Selon le système d'information des services publics d'eau et d'assainissement (SISPEA), le prix de l'eau en France s'élève en moyenne à 4,30 euros le mètre cube. Je souligne que l'assainissement coûte aujourd'hui plus cher que l'eau potable. Par ailleurs, ce chiffre de 4,30 euros implique qu'un centime d'euro permet tout de même de disposer de 2,5 litres d'eau. Cela est à la fois cher quand il y a abondance d'eau et pas cher quand il n'y en a plus. Par comparaison, des annonces ont été faites à Bruxelles sur une deuxième augmentation en 2023 de 15 % du prix de l'eau, après une première augmentation de 15 % en 2022. Le prix de l'eau devrait s'établir dans la capitale belge à 6 voire 6,50 euros le mètre cube. Le niveau des prix est similaire en Allemagne. Comme l'a souligné Olivier Thibault, les adaptations nécessaires auront une incidence sur le prix de l'eau. Les efforts doivent être partagés et tout ne doit pas reposer sur le consommateur. La TVA sur l'assainissement est de 10 % tandis que celle sur l'eau potable est à 5,5 %. L'État pourrait avoir la bonne idée d'aligner ces taux à la baisse, ce qui permettrait d'alléger la facture et de dégager des capacités de financement pour les collectivités.

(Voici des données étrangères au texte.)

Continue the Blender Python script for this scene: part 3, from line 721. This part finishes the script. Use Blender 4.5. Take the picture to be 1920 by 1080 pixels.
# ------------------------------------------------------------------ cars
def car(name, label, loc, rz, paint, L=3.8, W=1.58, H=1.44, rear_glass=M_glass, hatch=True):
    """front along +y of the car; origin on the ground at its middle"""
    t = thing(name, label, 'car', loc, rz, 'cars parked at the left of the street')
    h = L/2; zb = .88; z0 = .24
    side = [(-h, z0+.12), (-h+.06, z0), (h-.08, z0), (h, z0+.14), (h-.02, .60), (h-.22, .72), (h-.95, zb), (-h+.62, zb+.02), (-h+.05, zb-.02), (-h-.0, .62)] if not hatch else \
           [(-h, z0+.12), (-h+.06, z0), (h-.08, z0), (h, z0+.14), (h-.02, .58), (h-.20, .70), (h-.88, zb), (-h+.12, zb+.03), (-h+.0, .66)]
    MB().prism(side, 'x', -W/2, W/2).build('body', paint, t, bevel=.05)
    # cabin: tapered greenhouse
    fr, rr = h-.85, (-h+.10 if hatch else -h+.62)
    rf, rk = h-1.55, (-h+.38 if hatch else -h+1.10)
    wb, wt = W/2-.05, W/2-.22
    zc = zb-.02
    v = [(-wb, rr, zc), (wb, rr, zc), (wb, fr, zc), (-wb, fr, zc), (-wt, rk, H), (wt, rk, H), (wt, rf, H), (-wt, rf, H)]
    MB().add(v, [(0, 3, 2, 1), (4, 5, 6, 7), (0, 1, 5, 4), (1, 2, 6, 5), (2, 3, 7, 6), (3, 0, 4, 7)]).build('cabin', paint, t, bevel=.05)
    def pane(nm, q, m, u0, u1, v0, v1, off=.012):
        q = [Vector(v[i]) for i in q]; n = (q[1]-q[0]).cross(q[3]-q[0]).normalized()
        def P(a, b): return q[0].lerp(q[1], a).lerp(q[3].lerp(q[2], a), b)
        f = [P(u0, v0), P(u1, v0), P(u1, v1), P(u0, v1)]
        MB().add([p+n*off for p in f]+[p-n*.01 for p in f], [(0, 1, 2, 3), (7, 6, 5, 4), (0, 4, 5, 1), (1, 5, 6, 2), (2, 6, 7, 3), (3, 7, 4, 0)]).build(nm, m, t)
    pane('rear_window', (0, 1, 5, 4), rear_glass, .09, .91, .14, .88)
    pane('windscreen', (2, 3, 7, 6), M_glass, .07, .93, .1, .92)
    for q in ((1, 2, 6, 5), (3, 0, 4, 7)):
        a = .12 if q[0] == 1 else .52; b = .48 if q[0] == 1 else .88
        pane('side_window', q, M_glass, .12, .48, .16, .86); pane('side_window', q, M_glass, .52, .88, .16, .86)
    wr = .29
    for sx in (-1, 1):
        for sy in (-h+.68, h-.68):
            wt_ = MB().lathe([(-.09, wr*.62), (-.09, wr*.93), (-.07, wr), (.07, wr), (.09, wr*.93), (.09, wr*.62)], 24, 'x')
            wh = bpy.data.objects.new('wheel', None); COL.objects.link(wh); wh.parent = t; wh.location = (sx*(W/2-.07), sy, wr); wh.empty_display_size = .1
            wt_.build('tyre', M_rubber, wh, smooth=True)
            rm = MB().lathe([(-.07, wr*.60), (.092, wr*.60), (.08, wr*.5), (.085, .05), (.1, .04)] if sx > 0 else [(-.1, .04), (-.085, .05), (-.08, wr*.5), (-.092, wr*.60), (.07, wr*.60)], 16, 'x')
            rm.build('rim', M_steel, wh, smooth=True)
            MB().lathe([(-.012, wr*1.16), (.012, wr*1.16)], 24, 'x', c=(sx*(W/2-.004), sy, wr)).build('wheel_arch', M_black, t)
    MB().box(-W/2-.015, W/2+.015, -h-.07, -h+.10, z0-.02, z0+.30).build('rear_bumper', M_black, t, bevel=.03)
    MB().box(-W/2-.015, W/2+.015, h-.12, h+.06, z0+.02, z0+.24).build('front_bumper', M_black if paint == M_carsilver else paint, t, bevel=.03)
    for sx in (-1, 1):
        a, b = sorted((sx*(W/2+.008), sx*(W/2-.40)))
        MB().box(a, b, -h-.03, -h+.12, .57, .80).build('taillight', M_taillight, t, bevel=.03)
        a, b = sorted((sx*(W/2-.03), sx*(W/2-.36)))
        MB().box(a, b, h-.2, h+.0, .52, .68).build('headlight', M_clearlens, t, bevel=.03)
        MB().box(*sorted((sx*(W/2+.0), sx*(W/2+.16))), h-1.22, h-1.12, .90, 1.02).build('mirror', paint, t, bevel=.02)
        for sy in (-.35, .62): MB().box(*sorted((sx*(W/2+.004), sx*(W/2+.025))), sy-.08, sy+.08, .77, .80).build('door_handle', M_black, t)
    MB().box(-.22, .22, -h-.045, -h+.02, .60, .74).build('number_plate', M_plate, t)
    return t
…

Dans les moments de tension, nous avons besoin de plus de solidarité avec les plus démunis et de plus d'efficacité. S'agissant des mesures de solidarité, nous n'avons pas d'avis sur le meilleur système entre la gratuité des premiers mètres cubes d'eau, les chèques eau ou encore la tarification sociale. Une chose est cependant certaine : ces deux dernières options sont très ciblées alors que la première ne l'est pas. La gratuité des premiers mètres cubes d'eau n'est pas une mesure sociale puisqu'elle n'est pas redistributive entre personnes aisées et moins aisées. Il est dur de déterminer ce que recouvre une consommation d'eau : une volumétrie équivalente peut correspondre à la consommation d'une famille nombreuse ou à un foyer constitué d'une seule personne qui gaspille la ressource. Il est donc nécessaire de bien cibler et d'aider les collectivités à le faire. La digitalisation des services publics et la mise en place des compteurs communicants peuvent permettre d'instaurer des tarifications saisonnières, afin d'envoyer un signal prix pour faire baisser la consommation dans les périodes de forte tension sur l'eau.

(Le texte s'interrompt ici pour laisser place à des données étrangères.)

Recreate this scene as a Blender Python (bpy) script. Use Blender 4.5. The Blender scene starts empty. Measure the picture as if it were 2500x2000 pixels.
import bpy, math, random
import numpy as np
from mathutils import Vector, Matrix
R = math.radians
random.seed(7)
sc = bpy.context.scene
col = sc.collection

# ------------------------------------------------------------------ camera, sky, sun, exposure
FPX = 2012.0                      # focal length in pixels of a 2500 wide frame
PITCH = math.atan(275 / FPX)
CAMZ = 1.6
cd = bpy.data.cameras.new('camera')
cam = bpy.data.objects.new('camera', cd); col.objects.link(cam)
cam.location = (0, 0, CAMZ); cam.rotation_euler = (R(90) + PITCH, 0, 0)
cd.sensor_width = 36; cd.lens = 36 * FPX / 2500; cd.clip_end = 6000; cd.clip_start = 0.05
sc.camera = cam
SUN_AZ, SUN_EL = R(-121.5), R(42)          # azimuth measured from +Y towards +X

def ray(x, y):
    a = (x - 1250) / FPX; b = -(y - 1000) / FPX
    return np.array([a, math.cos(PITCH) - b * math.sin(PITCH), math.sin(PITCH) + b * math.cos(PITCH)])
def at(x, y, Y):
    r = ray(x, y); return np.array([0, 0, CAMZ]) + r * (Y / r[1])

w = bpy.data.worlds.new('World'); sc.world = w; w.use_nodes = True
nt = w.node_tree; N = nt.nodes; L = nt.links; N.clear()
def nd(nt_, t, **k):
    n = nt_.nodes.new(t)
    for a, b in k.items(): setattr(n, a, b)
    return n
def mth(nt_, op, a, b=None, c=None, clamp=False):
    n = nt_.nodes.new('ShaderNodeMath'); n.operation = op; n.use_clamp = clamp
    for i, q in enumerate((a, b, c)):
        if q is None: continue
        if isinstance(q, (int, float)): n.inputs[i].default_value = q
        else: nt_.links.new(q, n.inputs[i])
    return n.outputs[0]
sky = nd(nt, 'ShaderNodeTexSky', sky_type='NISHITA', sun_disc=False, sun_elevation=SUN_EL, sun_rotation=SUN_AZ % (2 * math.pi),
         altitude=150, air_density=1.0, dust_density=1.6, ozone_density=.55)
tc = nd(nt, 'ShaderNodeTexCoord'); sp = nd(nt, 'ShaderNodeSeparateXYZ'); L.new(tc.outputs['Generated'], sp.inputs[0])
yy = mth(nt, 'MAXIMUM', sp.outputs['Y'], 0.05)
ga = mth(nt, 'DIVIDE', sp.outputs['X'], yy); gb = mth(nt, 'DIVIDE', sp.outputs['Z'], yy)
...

S'agissant de la réutilisation des eaux usées, je rejoins les propos d'Olivier Thibault, en ajoutant un bémol. Quand l'eau de la station d'épuration est rejetée en mer ou dans l'océan, nous avons tout intérêt à la retenir sur terre. C'est ce que Veolia eau fait à Bonifacio avec la réutilisation des eaux usées pour des activités de tourisme. Cela représente environ la consommation pour le mois d'août de la ville.
Ce n'est pas à Veolia de se prononcer sur l'opportunité d'une loi sur l'eau. Il est néanmoins certain que la politique de l'eau a été trop souvent conduite en silos. Il faut la « désiloter » en abordant à la fois l'agriculture, l'urbanisme, l'industrie...La simplification, que nous appelons aussi de nos voeux, devrait tout particulièrement concerner la réglementation sur les autorisations des eaux usées traitées. Les élus et les opérateurs tentant de mettre en oeuvre ces projets de réutilisation doivent faire face à cinq ou six administrations différentes (commission locale de l'eau, agence régionale de santé, conseil départemental de l'environnement et des risques sanitaires et technologiques, services des préfectures...). Cette complexité fait que les projets mettent au moins 10 ans à se concrétiser. Une simplification qui me tient à coeur serait ainsi la création d'un guichet unique dans chaque département pour traiter les dossiers et apporter de l'expertise aux élus locaux.